#### [Problem to work on]
Please set down all the lines beneath this one exactly, without the pictures.

#### [Material]
--- --- ---
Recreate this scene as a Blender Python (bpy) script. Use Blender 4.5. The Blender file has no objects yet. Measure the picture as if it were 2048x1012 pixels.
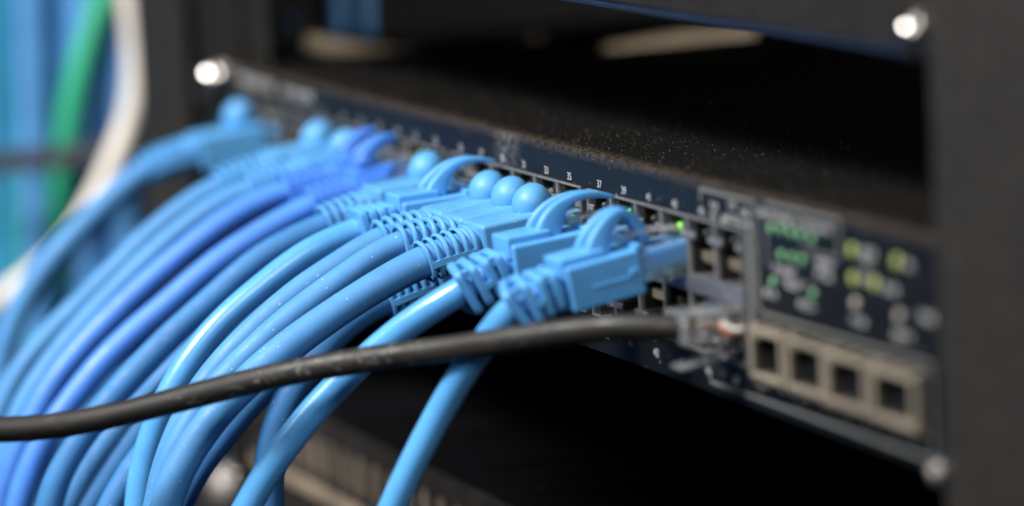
import bpy, bmesh, math, random
from mathutils import Vector, Matrix
random.seed(7)
C = bpy.context.scene
COL = C.collection
MM = 0.001

# ------------------------------------------------------------------ camera
CAM = Vector((899.775, -337.833, 110.223))
YAW, PITCH, ROLL, FPX = 1.21562881, 0.141119973, -0.0532224825, 8537.9689
def cam_axes():
    cy, sy = math.cos(YAW), math.sin(YAW)
    f = Vector((-sy*math.cos(PITCH), cy*math.cos(PITCH), -math.sin(PITCH)))
    r0 = Vector((cy, sy, 0)); u0 = r0.cross(f)
    r = math.cos(ROLL)*r0 + math.sin(ROLL)*u0
    u = -math.sin(ROLL)*r0 + math.cos(ROLL)*u0
    return r, u, f
CR, CU, CF = cam_axes()
cd = bpy.data.cameras.new('camera'); cam = bpy.data.objects.new('camera', cd); COL.objects.link(cam)
cam.matrix_world = Matrix(((CR.x, CU.x, -CF.x, CAM.x*MM), (CR.y, CU.y, -CF.y, CAM.y*MM), (CR.z, CU.z, -CF.z, CAM.z*MM), (0, 0, 0, 1)))
cd.sensor_width = 36; cd.lens = FPX/2048*36
cd.clip_start = 0.01; cd.clip_end = 20
cd.dof.use_dof = True; cd.dof.focus_distance = 0.936; cd.dof.aperture_fstop = 6.25
C.camera = cam

# ------------------------------------------------------------------ light
w = bpy.data.worlds.new('World'); C.world = w; w.use_nodes = True
bg = w.node_tree.nodes['Background']
bg.inputs[0].default_value = (0.25, 0.42, 0.75, 1); bg.inputs[1].default_value = 0.07
def area(name, loc, target, sx, sy, power, col):
    l = bpy.data.lights.new(name, 'AREA'); l.shape = 'RECTANGLE'; l.size = sx; l.size_y = sy
    l.energy = power; l.color = col
    o = bpy.data.objects.new(name, l); COL.objects.link(o)
    o.location = Vector(loc); d = Vector(target) - Vector(loc)
    o.rotation_euler = d.to_track_quat('-Z', 'Y').to_euler()
    return o
area('key_lamp', (0.22, -0.95, 1.05), (-0.02, -0.03, -0.03), 0.26, 0.26, 25, (1.0, 0.97, 0.93))
area('side_lamp', (1.35, -0.50, 1.05), (0.0, -0.02, -0.03), 0.6, 0.5, 11, (1.0, 0.97, 0.94))
area('bundle_fill', (-0.05, -0.75, 0.75), (-0.38, 0.0, 0.0), 0.4, 0.3, 10, (1.0, 0.98, 0.95))  # added fill to brighten the far cable bundle, no real fixture
area('rear_fill', (0.15, 0.42, 0.016), (-0.27, 0.06, 0.005), 0.06, 0.02, 1.3, (1.0, 0.95, 0.88))  # added fill hidden behind the chassis, brightens cables in the gap
C.view_settings.view_transform = 'Standard'; C.view_settings.look = 'None'
C.view_settings.exposure = 0; C.view_settings.gamma = 1
C.cycles.max_bounces = 8; C.cycles.transparent_max_bounces = 12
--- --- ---
#### [Task response]
Recreate this scene as a Blender Python (bpy) script. Use Blender 4.5. The Blender file has no objects yet. Measure the picture as if it were 2048x1012 pixels.
import bpy, bmesh, math, random
from mathutils import Vector, Matrix
random.seed(7)
C = bpy.context.scene
COL = C.collection
MM = 0.001

# ------------------------------------------------------------------ camera
CAM = Vector((899.775, -337.833, 110.223))
YAW, PITCH, ROLL, FPX = 1.21562881, 0.141119973, -0.0532224825, 8537.9689
def cam_axes():
    cy, sy = math.cos(YAW), math.sin(YAW)
    f = Vector((-sy*math.cos(PITCH), cy*math.cos(PITCH), -math.sin(PITCH)))
    r0 = Vector((cy, sy, 0)); u0 = r0.cross(f)
    r = math.cos(ROLL)*r0 + math.sin(ROLL)*u0
    u = -math.sin(ROLL)*r0 + math.cos(ROLL)*u0
    return r, u, f
CR, CU, CF = cam_axes()
cd = bpy.data.cameras.new('camera'); cam = bpy.data.objects.new('camera', cd); COL.objects.link(cam)
cam.matrix_world = Matrix(((CR.x, CU.x, -CF.x, CAM.x*MM), (CR.y, CU.y, -CF.y, CAM.y*MM), (CR.z, CU.z, -CF.z, CAM.z*MM), (0, 0, 0, 1)))
cd.sensor_width = 36; cd.lens = FPX/2048*36
cd.clip_start = 0.01; cd.clip_end = 20
cd.dof.use_dof = True; cd.dof.focus_distance = 0.936; cd.dof.aperture_fstop = 6.25
C.camera = cam

# ------------------------------------------------------------------ light
w = bpy.data.worlds.new('World'); C.world = w; w.use_nodes = True
bg = w.node_tree.nodes['Background']
bg.inputs[0].default_value = (0.25, 0.42, 0.75, 1); bg.inputs[1].default_value = 0.07
def area(name, loc, target, sx, sy, power, col):
    l = bpy.data.lights.new(name, 'AREA'); l.shape = 'RECTANGLE'; l.size = sx; l.size_y = sy
    l.energy = power; l.color = col
    o = bpy.data.objects.new(name, l); COL.objects.link(o)
    o.location = Vector(loc); d = Vector(target) - Vector(loc)
    o.rotation_euler = d.to_track_quat('-Z', 'Y').to_euler()
    return o
area('key_lamp', (0.22, -0.95, 1.05), (-0.02, -0.03, -0.03), 0.26, 0.26, 25, (1.0, 0.97, 0.93))
area('side_lamp', (1.35, -0.50, 1.05), (0.0, -0.02, -0.03), 0.6, 0.5, 11, (1.0, 0.97, 0.94))
area('bundle_fill', (-0.05, -0.75, 0.75), (-0.38, 0.0, 0.0), 0.4, 0.3, 10, (1.0, 0.98, 0.95))  # added fill to brighten the far cable bundle, no real fixture
area('rear_fill', (0.15, 0.42, 0.016), (-0.27, 0.06, 0.005), 0.06, 0.02, 1.3, (1.0, 0.95, 0.88))  # added fill hidden behind the chassis, brightens cables in the gap
C.view_settings.view_transform = 'Standard'; C.view_settings.look = 'None'
C.view_settings.exposure = 0; C.view_settings.gamma = 1
C.cycles.max_bounces = 8; C.cycles.transparent_max_bounces = 12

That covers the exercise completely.